====== Dataset excerpt ======
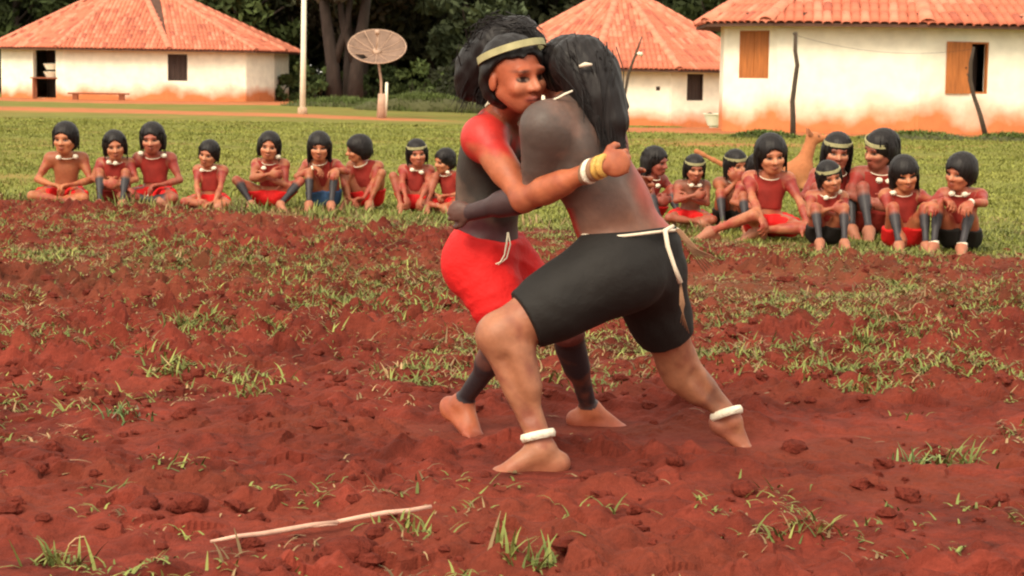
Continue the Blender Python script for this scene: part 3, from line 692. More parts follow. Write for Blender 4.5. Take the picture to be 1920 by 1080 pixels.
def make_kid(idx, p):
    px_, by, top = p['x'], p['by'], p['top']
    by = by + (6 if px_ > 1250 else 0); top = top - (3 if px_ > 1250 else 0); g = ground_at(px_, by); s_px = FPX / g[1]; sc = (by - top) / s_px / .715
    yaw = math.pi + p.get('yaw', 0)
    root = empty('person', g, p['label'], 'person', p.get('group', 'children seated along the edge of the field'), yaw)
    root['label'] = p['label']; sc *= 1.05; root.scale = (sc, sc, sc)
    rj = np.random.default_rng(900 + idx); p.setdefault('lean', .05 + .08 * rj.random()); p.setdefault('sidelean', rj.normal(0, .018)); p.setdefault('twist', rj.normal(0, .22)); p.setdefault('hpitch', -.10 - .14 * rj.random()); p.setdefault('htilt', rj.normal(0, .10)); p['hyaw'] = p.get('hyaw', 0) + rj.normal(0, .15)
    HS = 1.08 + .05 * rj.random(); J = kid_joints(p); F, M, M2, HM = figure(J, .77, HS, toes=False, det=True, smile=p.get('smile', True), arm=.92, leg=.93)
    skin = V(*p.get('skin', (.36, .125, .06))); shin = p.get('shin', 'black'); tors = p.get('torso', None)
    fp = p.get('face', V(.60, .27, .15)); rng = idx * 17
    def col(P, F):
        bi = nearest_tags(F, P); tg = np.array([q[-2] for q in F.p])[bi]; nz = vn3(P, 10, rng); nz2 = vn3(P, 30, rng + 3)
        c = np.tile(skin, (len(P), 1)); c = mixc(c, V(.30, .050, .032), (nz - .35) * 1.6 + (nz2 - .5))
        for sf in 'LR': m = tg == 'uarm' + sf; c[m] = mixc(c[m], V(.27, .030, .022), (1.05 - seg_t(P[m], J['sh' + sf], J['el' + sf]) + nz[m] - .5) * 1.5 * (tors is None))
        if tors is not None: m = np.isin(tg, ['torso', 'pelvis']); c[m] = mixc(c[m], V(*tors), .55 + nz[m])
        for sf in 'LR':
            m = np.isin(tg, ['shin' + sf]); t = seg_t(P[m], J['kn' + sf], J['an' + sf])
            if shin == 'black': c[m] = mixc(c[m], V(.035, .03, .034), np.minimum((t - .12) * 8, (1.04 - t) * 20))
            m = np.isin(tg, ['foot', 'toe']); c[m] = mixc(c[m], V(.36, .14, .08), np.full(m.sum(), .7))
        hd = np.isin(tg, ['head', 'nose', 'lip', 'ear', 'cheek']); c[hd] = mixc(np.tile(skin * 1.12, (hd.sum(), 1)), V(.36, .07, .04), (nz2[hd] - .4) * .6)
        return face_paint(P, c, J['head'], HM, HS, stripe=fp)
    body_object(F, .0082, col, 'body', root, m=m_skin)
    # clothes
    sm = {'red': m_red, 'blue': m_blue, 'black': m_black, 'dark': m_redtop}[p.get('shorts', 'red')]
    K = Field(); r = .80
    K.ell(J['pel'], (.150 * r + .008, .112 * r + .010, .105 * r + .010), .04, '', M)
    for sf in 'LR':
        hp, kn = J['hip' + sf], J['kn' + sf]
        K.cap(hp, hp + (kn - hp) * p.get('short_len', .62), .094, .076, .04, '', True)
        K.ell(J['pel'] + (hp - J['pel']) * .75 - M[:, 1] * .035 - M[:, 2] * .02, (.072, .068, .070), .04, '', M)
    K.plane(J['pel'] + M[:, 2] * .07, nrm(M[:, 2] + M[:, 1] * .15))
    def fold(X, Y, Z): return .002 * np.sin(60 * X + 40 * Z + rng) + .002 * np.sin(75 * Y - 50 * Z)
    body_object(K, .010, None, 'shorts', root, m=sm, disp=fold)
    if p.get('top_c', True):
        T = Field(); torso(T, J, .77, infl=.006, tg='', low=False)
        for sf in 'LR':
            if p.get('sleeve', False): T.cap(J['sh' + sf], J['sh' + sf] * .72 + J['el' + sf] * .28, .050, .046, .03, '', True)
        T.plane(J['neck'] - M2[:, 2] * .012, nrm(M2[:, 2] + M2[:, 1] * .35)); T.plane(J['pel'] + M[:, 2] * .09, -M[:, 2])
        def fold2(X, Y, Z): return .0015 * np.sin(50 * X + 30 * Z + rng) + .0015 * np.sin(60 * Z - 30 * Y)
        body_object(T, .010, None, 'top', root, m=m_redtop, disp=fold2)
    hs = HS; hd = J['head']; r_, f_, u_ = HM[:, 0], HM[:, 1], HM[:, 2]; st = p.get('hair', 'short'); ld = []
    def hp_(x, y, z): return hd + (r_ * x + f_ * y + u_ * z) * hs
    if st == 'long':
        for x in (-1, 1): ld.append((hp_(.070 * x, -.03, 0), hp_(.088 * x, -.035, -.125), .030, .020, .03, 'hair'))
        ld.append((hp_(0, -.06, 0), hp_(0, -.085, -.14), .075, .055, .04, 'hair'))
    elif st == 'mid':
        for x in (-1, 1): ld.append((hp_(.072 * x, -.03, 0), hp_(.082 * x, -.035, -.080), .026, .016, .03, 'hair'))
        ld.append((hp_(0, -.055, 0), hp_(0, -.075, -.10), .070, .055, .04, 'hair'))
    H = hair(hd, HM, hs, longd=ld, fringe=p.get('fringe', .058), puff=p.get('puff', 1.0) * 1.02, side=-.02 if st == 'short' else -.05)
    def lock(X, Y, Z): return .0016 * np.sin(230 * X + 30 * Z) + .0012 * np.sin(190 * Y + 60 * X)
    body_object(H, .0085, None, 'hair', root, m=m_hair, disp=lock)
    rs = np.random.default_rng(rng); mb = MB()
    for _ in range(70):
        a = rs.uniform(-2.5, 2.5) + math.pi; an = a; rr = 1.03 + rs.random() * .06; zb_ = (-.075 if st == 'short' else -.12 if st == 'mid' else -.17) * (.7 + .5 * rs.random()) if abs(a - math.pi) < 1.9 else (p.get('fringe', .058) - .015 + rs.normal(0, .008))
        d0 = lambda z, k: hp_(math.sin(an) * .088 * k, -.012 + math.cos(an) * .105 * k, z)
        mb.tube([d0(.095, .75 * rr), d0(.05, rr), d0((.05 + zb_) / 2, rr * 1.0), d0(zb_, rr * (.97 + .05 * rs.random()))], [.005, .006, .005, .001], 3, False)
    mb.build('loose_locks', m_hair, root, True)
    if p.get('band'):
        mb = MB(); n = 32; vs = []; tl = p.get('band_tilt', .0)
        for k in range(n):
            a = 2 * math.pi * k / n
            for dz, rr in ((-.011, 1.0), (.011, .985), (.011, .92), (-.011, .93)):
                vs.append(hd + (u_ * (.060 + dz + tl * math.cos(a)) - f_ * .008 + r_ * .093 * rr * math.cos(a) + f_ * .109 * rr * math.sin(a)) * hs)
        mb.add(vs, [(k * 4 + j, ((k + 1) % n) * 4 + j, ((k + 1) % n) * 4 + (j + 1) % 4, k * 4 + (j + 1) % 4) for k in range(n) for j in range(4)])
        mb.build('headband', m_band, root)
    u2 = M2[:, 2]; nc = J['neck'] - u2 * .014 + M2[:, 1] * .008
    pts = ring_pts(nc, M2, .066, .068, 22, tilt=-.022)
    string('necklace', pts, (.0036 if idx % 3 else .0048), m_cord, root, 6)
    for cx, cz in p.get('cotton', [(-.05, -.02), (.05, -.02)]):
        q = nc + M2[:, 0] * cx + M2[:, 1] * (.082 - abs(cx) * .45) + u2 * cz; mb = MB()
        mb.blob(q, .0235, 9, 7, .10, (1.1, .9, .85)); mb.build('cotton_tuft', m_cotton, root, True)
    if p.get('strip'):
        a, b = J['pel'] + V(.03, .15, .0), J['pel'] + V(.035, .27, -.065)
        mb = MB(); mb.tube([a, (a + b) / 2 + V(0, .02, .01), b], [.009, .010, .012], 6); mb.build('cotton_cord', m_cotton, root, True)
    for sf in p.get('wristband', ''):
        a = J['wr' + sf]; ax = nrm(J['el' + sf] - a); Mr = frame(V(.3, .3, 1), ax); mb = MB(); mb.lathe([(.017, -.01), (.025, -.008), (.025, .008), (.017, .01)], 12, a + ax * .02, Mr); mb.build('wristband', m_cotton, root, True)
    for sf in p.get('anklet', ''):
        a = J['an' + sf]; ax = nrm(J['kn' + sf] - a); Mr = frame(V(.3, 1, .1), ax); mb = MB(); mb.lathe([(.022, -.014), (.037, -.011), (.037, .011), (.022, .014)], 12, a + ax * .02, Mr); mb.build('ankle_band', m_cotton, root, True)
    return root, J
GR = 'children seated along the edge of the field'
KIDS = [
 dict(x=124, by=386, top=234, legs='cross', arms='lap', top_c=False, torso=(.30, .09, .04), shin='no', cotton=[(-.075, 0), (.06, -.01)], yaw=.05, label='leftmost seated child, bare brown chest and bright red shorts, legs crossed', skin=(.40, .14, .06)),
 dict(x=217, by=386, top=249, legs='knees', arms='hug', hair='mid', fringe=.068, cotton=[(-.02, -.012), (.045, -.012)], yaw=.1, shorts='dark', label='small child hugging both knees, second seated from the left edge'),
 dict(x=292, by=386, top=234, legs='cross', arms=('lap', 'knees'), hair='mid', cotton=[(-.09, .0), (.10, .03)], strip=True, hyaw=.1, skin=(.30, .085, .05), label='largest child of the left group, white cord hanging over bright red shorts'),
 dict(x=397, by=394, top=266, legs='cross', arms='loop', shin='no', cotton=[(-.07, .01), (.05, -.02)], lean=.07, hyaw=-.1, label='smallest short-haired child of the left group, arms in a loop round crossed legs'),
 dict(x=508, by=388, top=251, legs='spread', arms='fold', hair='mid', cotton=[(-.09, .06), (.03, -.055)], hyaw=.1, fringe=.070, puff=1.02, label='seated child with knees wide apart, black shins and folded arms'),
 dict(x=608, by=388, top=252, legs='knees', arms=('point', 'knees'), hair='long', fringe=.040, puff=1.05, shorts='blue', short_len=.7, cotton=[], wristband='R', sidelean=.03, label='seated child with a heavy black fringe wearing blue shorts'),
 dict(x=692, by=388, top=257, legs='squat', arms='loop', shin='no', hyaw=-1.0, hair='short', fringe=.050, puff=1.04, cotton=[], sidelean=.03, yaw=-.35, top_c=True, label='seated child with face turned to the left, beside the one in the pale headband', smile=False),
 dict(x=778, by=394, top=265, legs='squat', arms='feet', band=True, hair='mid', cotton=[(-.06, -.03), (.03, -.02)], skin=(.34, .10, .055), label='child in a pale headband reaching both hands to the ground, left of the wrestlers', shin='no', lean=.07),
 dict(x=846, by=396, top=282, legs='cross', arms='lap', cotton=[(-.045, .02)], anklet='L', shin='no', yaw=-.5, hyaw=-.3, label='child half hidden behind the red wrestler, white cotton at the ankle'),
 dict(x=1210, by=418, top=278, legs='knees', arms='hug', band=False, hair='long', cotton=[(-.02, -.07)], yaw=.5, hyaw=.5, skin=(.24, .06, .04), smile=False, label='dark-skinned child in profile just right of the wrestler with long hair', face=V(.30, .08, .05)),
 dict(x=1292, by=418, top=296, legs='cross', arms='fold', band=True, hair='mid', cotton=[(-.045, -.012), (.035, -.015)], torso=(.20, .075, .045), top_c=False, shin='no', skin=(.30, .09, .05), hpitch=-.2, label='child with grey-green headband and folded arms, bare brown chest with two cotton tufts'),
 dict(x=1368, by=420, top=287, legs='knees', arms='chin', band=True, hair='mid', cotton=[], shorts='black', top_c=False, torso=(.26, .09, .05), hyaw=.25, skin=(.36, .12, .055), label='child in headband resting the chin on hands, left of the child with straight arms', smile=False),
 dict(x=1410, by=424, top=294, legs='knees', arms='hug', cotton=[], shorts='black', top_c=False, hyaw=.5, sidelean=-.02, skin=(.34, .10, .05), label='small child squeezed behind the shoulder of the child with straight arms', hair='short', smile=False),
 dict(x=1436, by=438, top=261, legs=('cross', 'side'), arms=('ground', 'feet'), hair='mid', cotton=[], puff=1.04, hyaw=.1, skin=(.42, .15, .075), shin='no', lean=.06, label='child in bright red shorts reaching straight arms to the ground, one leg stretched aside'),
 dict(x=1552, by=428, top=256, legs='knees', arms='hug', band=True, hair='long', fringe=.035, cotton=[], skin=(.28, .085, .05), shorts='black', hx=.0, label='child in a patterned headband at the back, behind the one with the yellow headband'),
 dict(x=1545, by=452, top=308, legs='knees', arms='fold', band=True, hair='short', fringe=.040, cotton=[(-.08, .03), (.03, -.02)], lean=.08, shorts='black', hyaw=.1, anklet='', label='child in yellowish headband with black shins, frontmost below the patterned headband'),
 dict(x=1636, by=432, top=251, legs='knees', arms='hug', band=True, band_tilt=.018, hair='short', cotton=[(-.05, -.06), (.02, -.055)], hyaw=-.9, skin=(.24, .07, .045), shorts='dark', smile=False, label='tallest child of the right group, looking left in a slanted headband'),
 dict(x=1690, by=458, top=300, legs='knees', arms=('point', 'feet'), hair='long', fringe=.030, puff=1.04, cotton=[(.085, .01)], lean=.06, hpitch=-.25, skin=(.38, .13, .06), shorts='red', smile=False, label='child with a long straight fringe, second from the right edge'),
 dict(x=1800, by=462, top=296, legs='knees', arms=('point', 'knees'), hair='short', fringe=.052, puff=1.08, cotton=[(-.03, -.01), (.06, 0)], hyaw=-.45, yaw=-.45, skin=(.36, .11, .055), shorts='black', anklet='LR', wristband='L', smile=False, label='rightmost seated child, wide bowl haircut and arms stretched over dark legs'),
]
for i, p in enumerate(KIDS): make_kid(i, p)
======
▸ Directions for this task
Give the count of lines holding the word "from", with no other words.

▸ Full solution
3